Consumers could see empty shelves this Christmas because of a lack of lorry drivers, the Road Haulage Association (RHA) has warned.

The industry is tens of thousands of drivers short of the number that is needed, according to the organisation, which represents more than 8,000 trucking companies.

Chief executive Richard Burnett said: 'We are short of between 45,000 and 50,000 drivers and the situation is getting worse. Thousands of older drivers are leaving the industry and younger people can't afford the £3,000 it costs to get a truck licence. The Government could help but won't.

"They should support a truck driving apprenticeship but are refusing to do so; even though they are forcing the larger trucking firms to pay the new apprenticeship levy.

"As far as the RHA is concerned, that amounts to little more than just a tax on payroll. What young person can find £3,000 without some help? This shortage is grave and presents a real threat to Christmas and to economic growth."

More than 85% of everything bought in the UK is carried by a truck at some stage in the supply chain. The road freight industry and its associated warehousing operations employ more than 2.2 million people and are a vital part of the UK economy.

Mr Burnett added: "Our industry is the life blood of our economy. The Government can and must do more to help with this driver shortage crisis.
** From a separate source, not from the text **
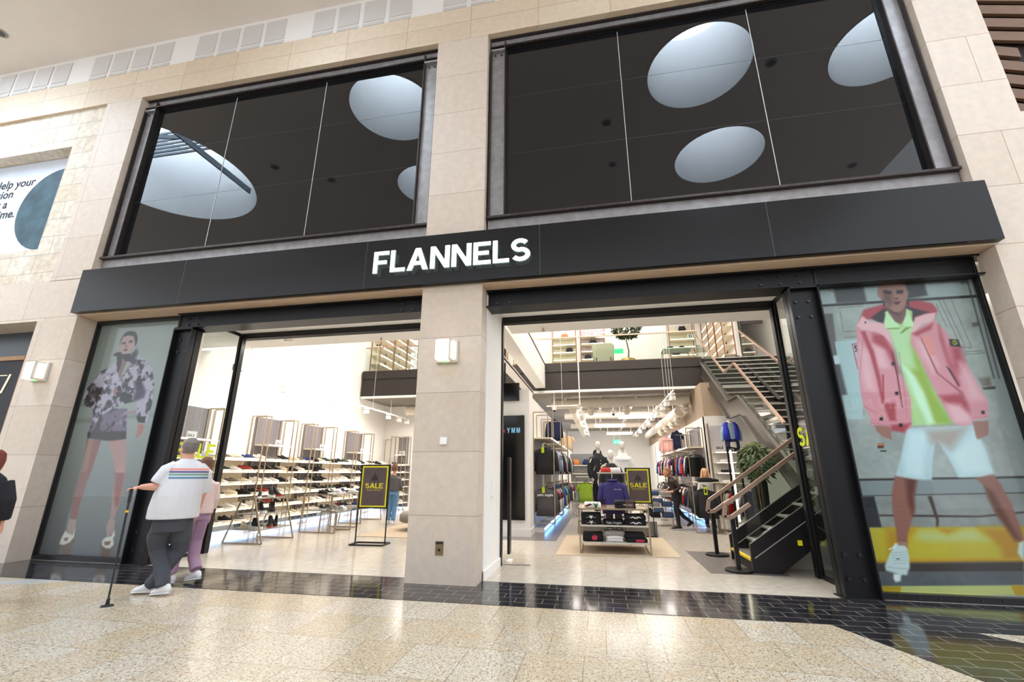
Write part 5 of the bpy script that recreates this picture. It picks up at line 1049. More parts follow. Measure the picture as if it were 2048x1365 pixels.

Its failure to do so is now posing a real threat to the UK's economic recovery."

The RHA is undertaking intensive lobbying of MPs this week as part of its first ever National Love a Lorry Week . The industry will also be holding many events across the UK to draw attention to the problem.

A spokesman for the Department for Business, Innovation and Skills said that the Trailblazer programme has seen more than 1,200 employers already helping to design apprenticeship training standards to meet the demands of their workplace.

Trailblazers are groups of employers working together to develop an apprenticeship standard for a particular occupation.

The spokesman added: "There are 187 standards already in place, covering industries from dentistry to aerospace."

Apprenticeship standards must meet minimum requirements for levels and quality of training.

"We are still working closely with the Logistics Trailblazer group and have provided feedback to help them develop their LGV (Large Goods Vehicle) Driver apprenticeship standard."

The Government is committed to delivering three million apprenticeship starts by 2020, the spokesman added.